É fundamental reconhecer que a reeducação das relações étnico-raciais é um processo longo, que exige esforço tanto das escolas quanto da sociedade na qual elas estão inseridas. Para enfrentar o racismo, um dos primeiros passos tomados pelo Vera foi reconhecer que era necessário deixar de silenciar sobre o tema. Desde o início do projeto antirracista, a Escola definiu a importância de identificar esses casos e nomeá-los, passo importante para pensar nas intervenções para lidar com eles.

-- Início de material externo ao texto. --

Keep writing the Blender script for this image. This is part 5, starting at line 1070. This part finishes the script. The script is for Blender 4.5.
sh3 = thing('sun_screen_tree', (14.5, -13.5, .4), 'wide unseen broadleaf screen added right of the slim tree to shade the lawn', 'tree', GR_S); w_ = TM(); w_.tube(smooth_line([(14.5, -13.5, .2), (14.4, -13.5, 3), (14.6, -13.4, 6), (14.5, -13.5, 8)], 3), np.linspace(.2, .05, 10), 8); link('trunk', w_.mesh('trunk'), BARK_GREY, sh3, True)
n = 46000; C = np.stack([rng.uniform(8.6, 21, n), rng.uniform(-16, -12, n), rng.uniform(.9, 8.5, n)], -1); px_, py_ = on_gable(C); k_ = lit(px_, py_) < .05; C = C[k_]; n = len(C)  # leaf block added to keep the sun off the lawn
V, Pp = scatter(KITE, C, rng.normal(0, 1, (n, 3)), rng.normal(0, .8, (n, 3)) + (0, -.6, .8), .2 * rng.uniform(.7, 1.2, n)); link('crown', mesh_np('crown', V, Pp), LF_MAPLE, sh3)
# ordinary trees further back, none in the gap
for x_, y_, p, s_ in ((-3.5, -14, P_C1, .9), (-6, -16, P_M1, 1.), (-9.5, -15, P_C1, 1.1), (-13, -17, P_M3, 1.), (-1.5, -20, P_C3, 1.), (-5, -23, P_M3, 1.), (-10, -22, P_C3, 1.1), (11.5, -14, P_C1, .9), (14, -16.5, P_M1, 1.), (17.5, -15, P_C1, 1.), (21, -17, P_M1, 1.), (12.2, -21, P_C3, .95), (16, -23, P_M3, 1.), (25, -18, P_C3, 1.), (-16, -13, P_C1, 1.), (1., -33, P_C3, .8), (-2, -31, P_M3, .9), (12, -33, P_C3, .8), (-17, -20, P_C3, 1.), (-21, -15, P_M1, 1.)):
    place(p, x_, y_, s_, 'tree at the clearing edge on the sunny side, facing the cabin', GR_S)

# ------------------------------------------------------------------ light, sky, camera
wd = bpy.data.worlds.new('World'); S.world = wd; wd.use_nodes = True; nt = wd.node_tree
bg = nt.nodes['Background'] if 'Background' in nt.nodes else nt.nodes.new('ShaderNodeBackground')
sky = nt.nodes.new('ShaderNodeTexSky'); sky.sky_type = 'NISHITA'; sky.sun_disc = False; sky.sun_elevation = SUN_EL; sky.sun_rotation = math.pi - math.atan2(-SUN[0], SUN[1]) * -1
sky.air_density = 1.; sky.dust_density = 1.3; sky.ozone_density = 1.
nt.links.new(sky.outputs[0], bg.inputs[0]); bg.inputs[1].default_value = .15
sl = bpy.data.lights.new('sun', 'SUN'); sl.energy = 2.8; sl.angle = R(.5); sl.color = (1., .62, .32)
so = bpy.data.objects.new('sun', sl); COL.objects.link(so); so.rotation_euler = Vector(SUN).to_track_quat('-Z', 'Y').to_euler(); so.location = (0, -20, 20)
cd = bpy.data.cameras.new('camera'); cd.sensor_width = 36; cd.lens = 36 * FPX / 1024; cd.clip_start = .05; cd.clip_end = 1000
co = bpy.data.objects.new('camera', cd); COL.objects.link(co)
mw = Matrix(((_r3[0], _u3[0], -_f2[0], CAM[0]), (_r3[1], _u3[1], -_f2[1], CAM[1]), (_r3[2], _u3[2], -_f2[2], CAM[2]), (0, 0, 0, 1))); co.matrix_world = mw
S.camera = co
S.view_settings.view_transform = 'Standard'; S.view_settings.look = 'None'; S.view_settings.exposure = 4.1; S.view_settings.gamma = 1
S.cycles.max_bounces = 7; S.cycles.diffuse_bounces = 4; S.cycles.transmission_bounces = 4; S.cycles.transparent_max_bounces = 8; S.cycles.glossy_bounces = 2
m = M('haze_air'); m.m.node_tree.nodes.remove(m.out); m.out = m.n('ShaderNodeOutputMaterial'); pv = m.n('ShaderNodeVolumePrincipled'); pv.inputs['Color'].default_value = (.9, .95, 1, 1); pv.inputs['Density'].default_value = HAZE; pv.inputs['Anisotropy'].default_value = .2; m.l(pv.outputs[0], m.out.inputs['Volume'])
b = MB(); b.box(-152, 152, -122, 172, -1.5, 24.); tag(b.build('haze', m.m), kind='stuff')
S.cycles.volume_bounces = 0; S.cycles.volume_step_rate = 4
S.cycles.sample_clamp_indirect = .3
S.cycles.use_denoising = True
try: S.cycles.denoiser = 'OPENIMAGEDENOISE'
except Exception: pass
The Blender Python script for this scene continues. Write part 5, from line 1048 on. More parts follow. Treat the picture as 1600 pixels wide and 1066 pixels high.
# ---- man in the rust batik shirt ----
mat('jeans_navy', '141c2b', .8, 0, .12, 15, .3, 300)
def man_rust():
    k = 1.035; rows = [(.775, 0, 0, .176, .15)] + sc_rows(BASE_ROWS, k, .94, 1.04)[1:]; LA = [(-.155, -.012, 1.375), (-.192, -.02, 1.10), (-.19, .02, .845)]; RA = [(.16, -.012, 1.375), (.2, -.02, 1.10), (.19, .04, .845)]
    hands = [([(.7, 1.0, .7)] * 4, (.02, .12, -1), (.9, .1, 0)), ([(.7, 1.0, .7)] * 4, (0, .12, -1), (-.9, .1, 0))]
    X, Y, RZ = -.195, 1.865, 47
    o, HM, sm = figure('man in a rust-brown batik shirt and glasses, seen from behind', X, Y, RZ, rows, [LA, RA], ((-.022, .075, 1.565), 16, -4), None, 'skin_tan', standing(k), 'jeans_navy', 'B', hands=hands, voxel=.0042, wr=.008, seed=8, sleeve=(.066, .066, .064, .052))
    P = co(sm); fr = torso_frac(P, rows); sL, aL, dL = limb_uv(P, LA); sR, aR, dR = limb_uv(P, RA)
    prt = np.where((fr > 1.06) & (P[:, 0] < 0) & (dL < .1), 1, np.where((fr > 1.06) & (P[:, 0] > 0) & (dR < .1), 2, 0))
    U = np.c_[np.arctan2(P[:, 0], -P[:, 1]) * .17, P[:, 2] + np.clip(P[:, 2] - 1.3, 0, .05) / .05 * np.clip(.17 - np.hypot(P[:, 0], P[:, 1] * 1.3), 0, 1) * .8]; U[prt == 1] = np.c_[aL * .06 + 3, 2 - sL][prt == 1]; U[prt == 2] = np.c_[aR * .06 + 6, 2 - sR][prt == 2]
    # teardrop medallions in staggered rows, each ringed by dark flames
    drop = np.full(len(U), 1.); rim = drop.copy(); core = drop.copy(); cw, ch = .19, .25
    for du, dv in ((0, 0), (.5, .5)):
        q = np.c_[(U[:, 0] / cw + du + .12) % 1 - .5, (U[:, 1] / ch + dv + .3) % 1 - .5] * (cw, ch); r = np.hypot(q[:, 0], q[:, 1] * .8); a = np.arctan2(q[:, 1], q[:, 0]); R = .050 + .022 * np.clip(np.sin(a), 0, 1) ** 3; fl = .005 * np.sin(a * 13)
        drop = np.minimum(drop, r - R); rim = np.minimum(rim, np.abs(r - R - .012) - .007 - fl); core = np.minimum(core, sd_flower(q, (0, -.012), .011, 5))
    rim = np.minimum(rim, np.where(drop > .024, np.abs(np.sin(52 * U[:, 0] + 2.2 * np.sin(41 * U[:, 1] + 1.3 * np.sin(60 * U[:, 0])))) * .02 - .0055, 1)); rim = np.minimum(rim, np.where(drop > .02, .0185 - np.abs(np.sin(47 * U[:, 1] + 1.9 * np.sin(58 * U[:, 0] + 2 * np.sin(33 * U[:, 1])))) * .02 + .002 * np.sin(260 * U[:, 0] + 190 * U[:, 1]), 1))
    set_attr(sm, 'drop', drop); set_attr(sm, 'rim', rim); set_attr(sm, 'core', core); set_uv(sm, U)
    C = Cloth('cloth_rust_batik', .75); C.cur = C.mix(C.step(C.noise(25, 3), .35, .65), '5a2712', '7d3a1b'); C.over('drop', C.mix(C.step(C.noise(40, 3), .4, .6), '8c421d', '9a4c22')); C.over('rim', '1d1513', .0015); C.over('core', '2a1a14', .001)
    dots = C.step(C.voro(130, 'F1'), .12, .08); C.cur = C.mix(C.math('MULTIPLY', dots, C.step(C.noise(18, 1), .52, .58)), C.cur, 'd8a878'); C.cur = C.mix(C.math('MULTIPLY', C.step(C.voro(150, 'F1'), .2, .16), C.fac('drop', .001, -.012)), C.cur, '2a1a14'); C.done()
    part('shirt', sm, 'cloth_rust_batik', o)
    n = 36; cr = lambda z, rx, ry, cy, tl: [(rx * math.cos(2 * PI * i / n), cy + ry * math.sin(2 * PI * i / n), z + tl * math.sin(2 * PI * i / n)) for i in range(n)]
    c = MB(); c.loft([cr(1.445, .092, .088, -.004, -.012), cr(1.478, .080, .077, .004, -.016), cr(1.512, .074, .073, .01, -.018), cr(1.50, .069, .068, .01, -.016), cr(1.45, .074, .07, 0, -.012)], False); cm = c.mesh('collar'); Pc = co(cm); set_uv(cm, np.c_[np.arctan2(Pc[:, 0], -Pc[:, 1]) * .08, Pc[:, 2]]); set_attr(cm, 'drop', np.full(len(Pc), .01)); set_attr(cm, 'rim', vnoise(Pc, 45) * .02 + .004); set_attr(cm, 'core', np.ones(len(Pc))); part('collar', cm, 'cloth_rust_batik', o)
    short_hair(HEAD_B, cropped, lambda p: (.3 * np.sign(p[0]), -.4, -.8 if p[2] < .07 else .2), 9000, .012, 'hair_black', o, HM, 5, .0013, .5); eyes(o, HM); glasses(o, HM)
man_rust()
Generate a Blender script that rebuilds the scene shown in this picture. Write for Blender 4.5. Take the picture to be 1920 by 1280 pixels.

Protocolos institucionais para enfrentar casos de racismo são ferramentas importantes nesse caminho. A Política Nacional de Equidade, Educação para as Relações Étnico-Raciais e Educação Escolar Quilombola (PNEERQ), anunciada em 2024 pelo MEC, prevê a criação de tais protocolos, mas as escolas também podem desenvolver suas próprias medidas, como no caso do Vera.
A professora Ana Lúcia defende que os protocolos considerem principalmente o foco educativo. “Não pode ser uma chave punitiva somente da expulsão”, destaca. O protocolo para atuação em casos de racismo e de discriminação racial do Vera está em constante processo de revisão colaborativa, que tem envolvido representantes dos diferentes grupos que formam a comunidade escolar. O foco é pensar em medidas com foco educativo e de reflexão, fazendo com que as crianças e adolescentes reflitam sobre a gravidade dos seus atos, o que também envolve a aplicação de sanções e reparações. Para casos graves de reincidência, há a possibilidade de transferência compulsória.
O racismo enraizado na sociedade criou estruturas e instituições racistas. Quando uma escola se torna antirracista, ela vê como seu objetivo formar pessoas que promoverão transformações em outras instituições e na sociedade como um todo. O caminho será longo, e até lá é preciso seguirmos juntos e vigilantes.